Sinquefield Odds Update: Round 4

Not much change here, with just one decisive game. Aronian defeated So, and moved into a tie for first place, improving his odds of winning the Sinquefield Cup, but overall this chart still looks quite similar to yesterday:

Player Sinquefield Odds Grand Chess Tour Odds
Veselin Topalov 45.4% 81.8%
Magnus Carlsen 23.9% 7.3%
Levon Aronian 17.3% 0.5%
Anish Giri 7.6% 3.5%
Hikaru Nakamura 4.4% 4.7%
Maxime Vachier-Lagrave 0.8% 0.1%
Alexander Grischuk 0.2% 2.0%
Wesley So 0.2% 0.0%
Viswanathan Anand 0.2% 0.0%
Fabiano Caruana 0.1% 0.2%

Why is Aronian still in third place, in terms of odds of winning the tournament, when he’s tied for the lead? Part of it is of course the fact that his rating is lower than other players near the top. There’s another component in play too though: schedule. Aronian’s 3/4 start is less impressive than Topalov’s because of who they played when. Topalov played the top three seeds (other than himself) in the first three rounds, while Aronian has not yet played any of them. In fact Levon has to survive a terrifying gauntlet in the final four rounds if he wants to hold onto his lead: Carlsen, Nakamura, Anand, and then Topalov. This remaining schedule, as much as his own rating, contributes to a lower expected score through the remaining rounds, and is a big part of the reason why Carlsen is considered more likely than him to win the event, despite having an extra half point deficit to overcome.

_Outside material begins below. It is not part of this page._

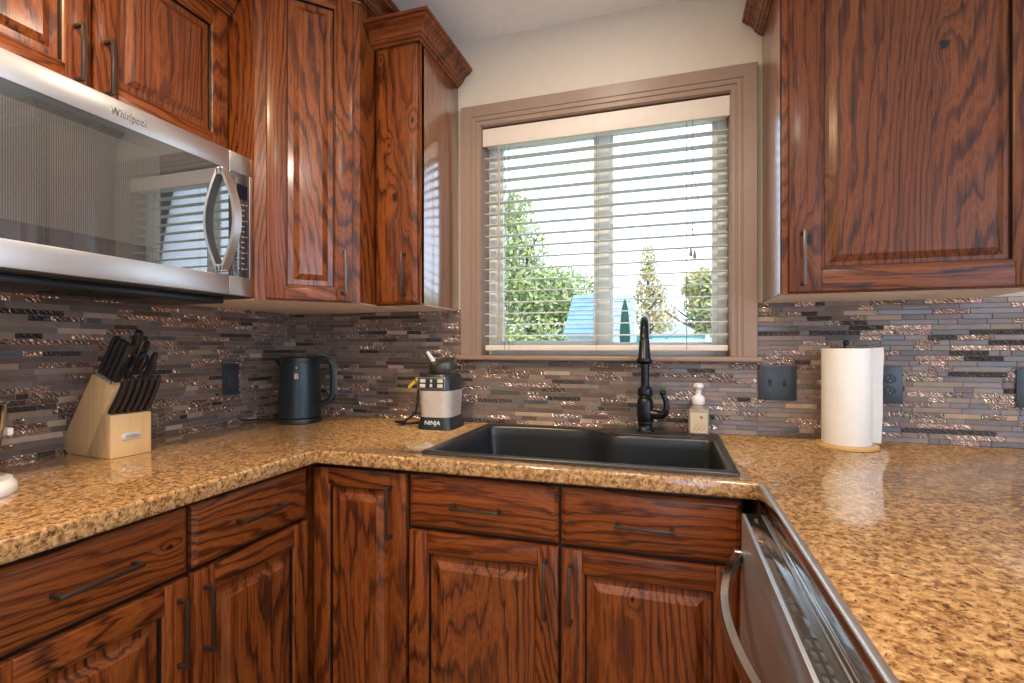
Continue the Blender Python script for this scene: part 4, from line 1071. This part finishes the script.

One thought on “Sinquefield Odds Update: Round 4

  1. The standings midway in the tournament is crazy: Fabiano/Anand at the bottom, Magnus/Naka are average (middle) and Levon/Topalov at the top!

    Probable explanation of Veselin superb performance is that he has jettisoned the self-imposed luggage in his brain brought by his ridiculous accusation (more appropriate: excuse for losing) against Kramnik. Over time, the chess world has forgiven him, and now his ‘free’ mind is showing Veselin’s true depth.

    On the other hand, Carlsen is not the magnificent Magnus we know. Carlsen even complains that sometimes he cannot foresee his opponent’s moves — looks like a rusty mind due to less tournament he now plays.

    In contrast, Wesley is playing overly risky and has dearly paid for it, He lost two games in similar fashion: waste a lot of opening knight and pawn moves (which leave the other major pieces undeveloped) and don’t castle (which leave the two rooks unconnected). I reckon he’s trying to become unpredictable and does this to lower-rated players (MVL and Levon) but clearly, he has overestimated his strength!